───── Record list

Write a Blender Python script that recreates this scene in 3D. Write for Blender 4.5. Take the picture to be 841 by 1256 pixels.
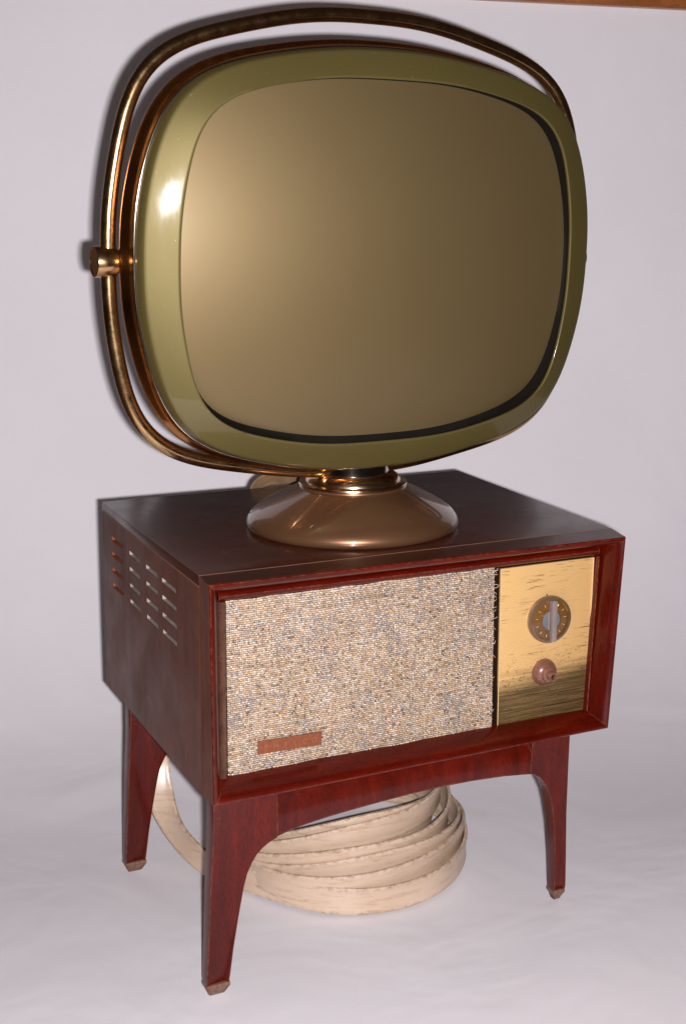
import bpy, bmesh, math
import numpy as np
from mathutils import Vector, Matrix

for o in list(bpy.data.objects):
    bpy.data.objects.remove(o)
S = bpy.context.scene
COL = S.collection

# ------------------------------------------------------------------ camera
FLOOR = 0.574                      # cabinet top is this high above the floor
CAM = (-0.5239, -1.6131, 0.4665 + FLOOR)
ROT = Matrix(((0.8771, 0.0662, -0.4758), (-0.4800, 0.1600, -0.8626), (0.0190, 0.9849, 0.1721)))
cd = bpy.data.cameras.new('camera')
cam = bpy.data.objects.new('camera', cd); COL.objects.link(cam)
m = ROT.to_quaternion().to_matrix().to_4x4(); m.translation = Vector(CAM)
cam.matrix_world = m
cd.sensor_fit = 'VERTICAL'; cd.sensor_height = 36.0; cd.sensor_width = 24.1
cd.lens = 36.0 * 1746.7 / 1256
cd.shift_x = (420.5 - 572.24) / 1256; cd.shift_y = (537.23 - 628) / 1256
cd.clip_start = 0.02; cd.clip_end = 60
S.camera = cam

# ------------------------------------------------------------------ world: dim warm room
W = bpy.data.worlds.new('World'); S.world = W; W.use_nodes = True
bg = W.node_tree.nodes['Background']
bg.inputs['Color'].default_value = (1.0, 0.62, 0.42, 1); bg.inputs['Strength'].default_value = 0.022

# ------------------------------------------------------------------ the camera's flash, beside the lens
fl = bpy.data.lights.new('flash', 'AREA'); fl.shape = 'RECTANGLE'; fl.size = 0.024; fl.size_y = 0.016
fl.energy = 59; fl.color = (1.0, 0.968, 0.985)
flo = bpy.data.objects.new('flash', fl); COL.objects.link(flo)
fm = m.copy(); fm.translation = Vector(CAM) + m.to_3x3() @ Vector((0.030, -0.018, -0.01))
fm = fm @ Matrix.Rotation(math.radians(4), 4, 'Y') @ Matrix.Rotation(math.radians(-1), 4, 'X')
flo.matrix_world = fm

S.view_settings.view_transform = 'Standard'; S.view_settings.look = 'None'
S.view_settings.exposure = 0.0; S.view_settings.gamma = 1.0
S.render.engine = 'CYCLES'
S.render.resolution_x = 685; S.render.resolution_y = 1024

# ------------------------------------------------------------------ materials
class NT:
    def __init__(s, name):
        s.m = bpy.data.materials.new(name); s.m.use_nodes = True; s.t = s.m.node_tree
        s.b = s.t.nodes['Principled BSDF']; s.tc = s.t.nodes.new('ShaderNodeTexCoord')
    def n(s, typ, **k):
        x = s.t.nodes.new('ShaderNode' + typ)
        for a, v in k.items():
            if a.startswith('i_'):
                key = a[2:].replace('_', ' ')
                x.inputs[key].default_value = v
            else: setattr(x, a, v)
        return x
    def l(s, a, b): s.t.links.new(a, b)
    def set(s, **k):
        for a, v in k.items(): s.b.inputs[a.replace('_', ' ')].default_value = v
    def coords(s, scale=(1, 1, 1), rot=(0, 0, 0), src='Object'):
        mp = s.n('Mapping'); mp.inputs['Scale'].default_value = scale; mp.inputs['Rotation'].default_value = rot
        s.l(s.tc.outputs[src], mp.inputs['Vector']); return mp.outputs['Vector']
    def noise(s, vec, sc, det=4, rough=.55, dist=0):
        x = s.n('TexNoise'); x.inputs['Scale'].default_value = sc; x.inputs['Detail'].default_value = det
        x.inputs['Roughness'].default_value = rough; x.inputs['Distortion'].default_value = dist
        s.l(vec, x.inputs['Vector']); return x.outputs['Fac']
    def ramp(s, fac, stops):
        r = s.n('ValToRGB'); e = r.color_ramp.elements
        while len(e) < len(stops): e.new(0.5)
        for i, (p, c) in enumerate(stops):
            e[i].position = p; e[i].color = (c, c, c, 1) if isinstance(c, (int, float)) else (*c, 1)
        s.l(fac, r.inputs['Fac']); return r.outputs['Color']
    def mix(s, fac, a, b, mode='MIX'):
        x = s.n('Mix', data_type='RGBA', blend_type=mode)
        for i, v in ((0, fac), (6, a), (7, b)):
            if hasattr(v, 'node'): s.l(v, x.inputs[i])
            else: x.inputs[i].default_value = v if i == 0 else (*v, 1)
        return x.outputs[2]
    def bump(s, h, dist=.001, st=1.0):
        b = s.n('Bump'); b.inputs['Distance'].default_value = dist; b.inputs['Strength'].default_value = st
        s.l(h, b.inputs['Height']); s.l(b.outputs['Normal'], s.b.inputs['Normal']); return b

def wood(name, dark, light, stretch, rough=.32, coat=.5, worn=None, crough=.08, spec=.5):
    t = NT(name)
    v = t.coords(stretch)
    g = t.noise(v, 9, 6, .65, .6)
    c = t.ramp(g, [(.30, dark), (.52, tuple((a + b) / 2 for a, b in zip(dark, light))), (.72, light)])
    p = t.noise(t.coords(tuple(a * 5 for a in stretch)), 40, 3, .6)
    c = t.mix(t.ramp(p, [(.46, 0), (.64, .65)]), c, tuple(x * .30 for x in dark))
    blot = t.noise(t.coords((1, 1, 1)), 5, 3)
    c = t.mix(t.ramp(blot, [(.35, 0), (.7, .35)]), c, tuple(x * .55 for x in dark))
    if worn:
        w = t.noise(t.coords((1, 1, 1)), 120, 5, .7)
        w2 = t.noise(t.coords((1, 1, 1)), 9, 3, .6)
        bv = t.n('Bevel'); bv.samples = 4; bv.inputs['Radius'].default_value = .0022
        geo = t.n('NewGeometry'); dt = t.n('VectorMath', operation='DOT_PRODUCT')
        t.l(bv.outputs['Normal'], dt.inputs[0]); t.l(geo.outputs['Normal'], dt.inputs[1])
        pt = t.ramp(dt.outputs['Value'], [(.86, 1), (.985, 0)])
        e = t.mix(1.0, pt, t.ramp(w, [(.42, .08), (.6, .75)]), 'MULTIPLY')
        c = t.mix(e, c, worn)
        c = t.mix(t.mix(1.0, t.ramp(w, [(.66, 0), (.70, .5)]), t.ramp(w2, [(.5, 0), (.62, 1)]), 'MULTIPLY'), c, worn)
    t.l(c, t.b.inputs['Base Color'])
    r = t.noise(t.coords((1, 1, 1)), 14, 5, .6)
    t.l(t.ramp(r, [(.3, rough * .8), (.75, rough * 1.35)]), t.b.inputs['Roughness'])
    t.set(Coat_Weight=coat, Coat_Roughness=crough, Specular_IOR_Level=spec)
    t.bump(p, .0002, .35)
    return t.m

def metal(name, col, rough=.2, tarn=None, metallic=1.0, scale=60, coat=0.0):
    t = NT(name)
    t.set(Metallic=metallic, Roughness=rough, Coat_Weight=coat)
    a = t.noise(t.coords(), scale, 6, .7); b = t.noise(t.coords(), scale * .2, 4, .6)
    tarn = tarn or tuple(x * .5 for x in col)
    c = t.mix(t.ramp(a, [(.50, 0), (.70, .8)]), col, tarn)
    c = t.mix(t.ramp(b, [(.40, 0), (.70, .55)]), c, tarn)
    t.l(c, t.b.inputs['Base Color'])
    t.l(t.ramp(a, [(.3, rough * .7), (.8, min(1, rough * 1.8))]), t.b.inputs['Roughness'])
    t.bump(a, .0002, .25)
    return t.m

def plain(name, col, rough=.5, metallic=0, coat=0, spec=.5, var=.25, scale=30, trans=0):
    t = NT(name); t.set(Metallic=metallic, Roughness=rough, Coat_Weight=coat, Specular_IOR_Level=spec, Transmission_Weight=trans)
    a = t.noise(t.coords(), scale, 5, .6)
    t.l(t.mix(t.ramp(a, [(.3, 0), (.75, 1)]), col, tuple(x * (1 - var) for x in col)), t.b.inputs['Base Color'])
    t.bump(a, .0002, .2)
    return t.m

M = {}
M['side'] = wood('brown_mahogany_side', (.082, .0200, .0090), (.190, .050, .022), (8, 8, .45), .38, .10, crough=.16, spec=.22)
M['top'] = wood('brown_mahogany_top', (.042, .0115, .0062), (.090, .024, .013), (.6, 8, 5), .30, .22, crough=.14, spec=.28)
M['rail_h'] = wood('red_mahogany_rail', (.052, .0022, .0005), (.145, .0066, .0009), (.8, 5, 5), .34, .35, worn=(.30, .11, .06), crough=.09, spec=.16)
M['rail_v'] = wood('red_mahogany_stile', (.044, .0019, .0005), (.125, .0058, .0009), (5, 5, .8), .34, .35, worn=(.30, .11, .06), crough=.09, spec=.16)
M['leg'] = wood('red_mahogany_leg', (.055, .0026, .0006), (.155, .0080, .0012), (5, 5, .7), .36, .3, worn=(.30, .12, .07), crough=.12, spec=.22)
M['tip'] = wood('worn_leg_tip', (.10, .030, .016), (.34, .19, .13), (9, 9, 9), .45, .2)
M['inlay'] = plain('pale_inlay', (.26, .13, .08), .45)
M['darkwood'] = plain('dark_inner_wood', (.012, .005, .002), .7, spec=.1)
M['cleat'] = wood('orange_inner_cleat', (.24, .055, .018), (.42, .12, .04), (.8, 5, 5), .5, .0)
M['chassis'] = plain('grey_chassis_metal', (.42, .36, .33), .4, .0, var=.5)
M['lip'] = metal('bronze_moulding', (.17, .075, .050), .34, (.050, .014, .008), .45, 160)
M['copper'] = metal('copper_brass_tube', (.58, .37, .18), .20, (.38, .22, .105), 1, 60)
M['band'] = metal('copper_band', (.66, .34, .13), .16, (.50, .21, .075), 1, 20)
M['goldring'] = metal('pale_gold_ring', (.80, .60, .38), .16, (.42, .26, .14), 1, 60)
M['silver'] = metal('steel_neck', (.72, .68, .60), .12, (.36, .30, .24), 1, 50)
M['shell'] = plain('gold_painted_shell', (.30, .19, .08), .4, .3)
M['gasket'] = plain('dark_gasket', (.006, .004, .002), .75, spec=.15, var=.4)
M['knobplastic'] = plain('brown_plastic', (.20, .085, .055), .32, coat=.4, scale=80, var=.35)
M['dialplate'] = metal('blue_grey_dial_metal', (.42, .46, .50), .3, (.22, .24, .27), .8, 120)
M['pointer'] = plain('milky_plastic_pointer', (.24, .19, .175), .3, coat=.5)
M['tick'] = plain('gold_tick_paint', (.85, .60, .30), .35, .3)
M['hole'] = plain('black_hole', (.004, .003, .002), .7)
M['badge'] = plain('rust_brown_badge', (.235, .062, .022), .42, scale=200, var=.35)
M['badgeletter'] = plain('tan_badge_lettering', (.34, .15, .08), .4, .3)
M['cord'] = plain('tan_brown_cord', (.28, .17, .09), .4, coat=.3, var=.5, scale=60)
M['thread'] = plain('frayed_thread', (.62, .46, .36), .7)

def olive():
    t = NT('olive_bezel_plastic')
    a = t.noise(t.coords(), 3, 3); d = t.noise(t.coords(), 260, 4, .7)
    c = t.mix(t.ramp(a, [(.3, 0), (.7, .5)]), (.122, .094, .027), (.100, .076, .020))
    c = t.mix(t.ramp(d, [(.66, 0), (.74, .5)]), c, (.40, .38, .28))
    t.l(c, t.b.inputs['Base Color'])
    t.set(Metallic=.45, Roughness=.52, Specular_IOR_Level=.4, Coat_Weight=.6, Coat_Roughness=.06)
    sm = t.noise(t.coords((1, 1, .25), (0, .5, 0)), 30, 5, .65)
    t.l(t.ramp(sm, [(.35, .055), (.75, .13)]), t.b.inputs['Coat Roughness'])
    return t.m
M['olive'] = olive()

def screenmat():
    t = NT('bronze_tinted_tube_face')
    a = t.noise(t.coords(), 2.2, 3); d = t.noise(t.coords(), 500, 3, .7)
    c = t.mix(t.ramp(a, [(.3, 0), (.7, .6)]), (.180, .126, .054), (.152, .104, .042))
    c = t.mix(t.ramp(d, [(.68, 0), (.76, .35)]), c, (.08, .05, .02))
    t.l(c, t.b.inputs['Base Color'])
    t.set(Metallic=.62, Roughness=.53, Coat_Weight=.35, Coat_Roughness=.26)
    t.bump(d, .0001, .12)
    return t.m
M['screen'] = screenmat()

def pedestal_mat():
    t = NT('bronze_pedestal_enamel')
    a = t.noise(t.coords(), 5, 4); f = t.noise(t.coords(), 900, 2, .7)
    c = t.mix(t.ramp(a, [(.35, 0), (.7, .6)]), (.185, .088, .042), (.135, .063, .030))
    c = t.mix(t.ramp(f, [(.6, 0), (.75, .3)]), c, (.42, .26, .15))
    t.l(c, t.b.inputs['Base Color'])
    t.set(Metallic=.6, Roughness=.36, Coat_Weight=1.0, Coat_Roughness=.04)
    return t.m
M['pedestal'] = pedestal_mat()

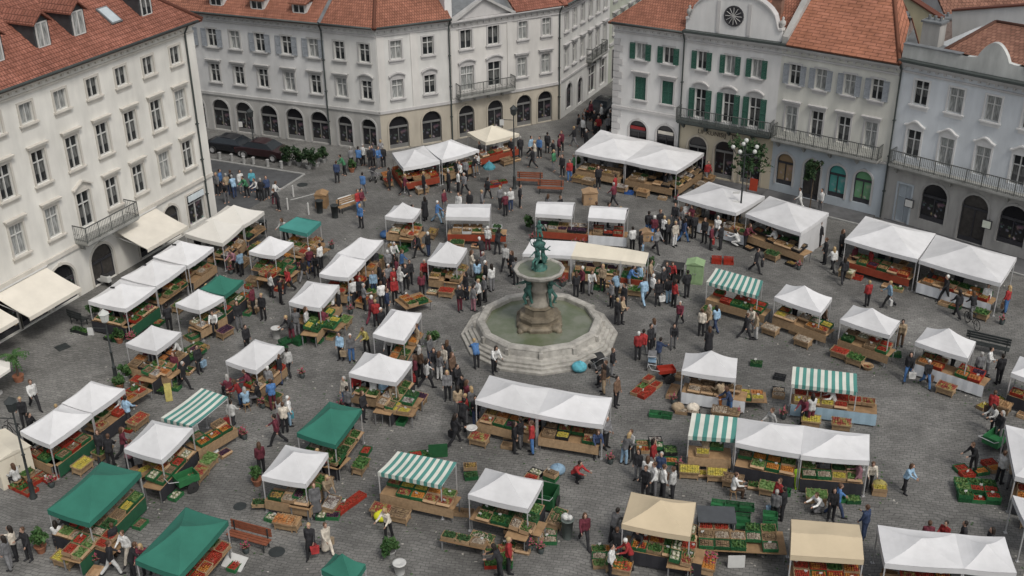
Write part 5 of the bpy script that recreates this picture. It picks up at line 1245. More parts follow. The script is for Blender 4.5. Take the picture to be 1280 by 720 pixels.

──────────

Exercise → Every line from the start of the listing above through the line with "S.camera = cam" should be repeated exactly; skip the pictures and add nothing else.

Exercise response →
Write a Blender Python script that recreates this scene in 3D. Write for Blender 4.5. Take the picture to be 841 by 1256 pixels.
import bpy, bmesh, math
import numpy as np
from mathutils import Vector, Matrix

for o in list(bpy.data.objects):
    bpy.data.objects.remove(o)
S = bpy.context.scene
COL = S.collection

# ------------------------------------------------------------------ camera
FLOOR = 0.574                      # cabinet top is this high above the floor
CAM = (-0.5239, -1.6131, 0.4665 + FLOOR)
ROT = Matrix(((0.8771, 0.0662, -0.4758), (-0.4800, 0.1600, -0.8626), (0.0190, 0.9849, 0.1721)))
cd = bpy.data.cameras.new('camera')
cam = bpy.data.objects.new('camera', cd); COL.objects.link(cam)
m = ROT.to_quaternion().to_matrix().to_4x4(); m.translation = Vector(CAM)
cam.matrix_world = m
cd.sensor_fit = 'VERTICAL'; cd.sensor_height = 36.0; cd.sensor_width = 24.1
cd.lens = 36.0 * 1746.7 / 1256
cd.shift_x = (420.5 - 572.24) / 1256; cd.shift_y = (537.23 - 628) / 1256
cd.clip_start = 0.02; cd.clip_end = 60
S.camera = cam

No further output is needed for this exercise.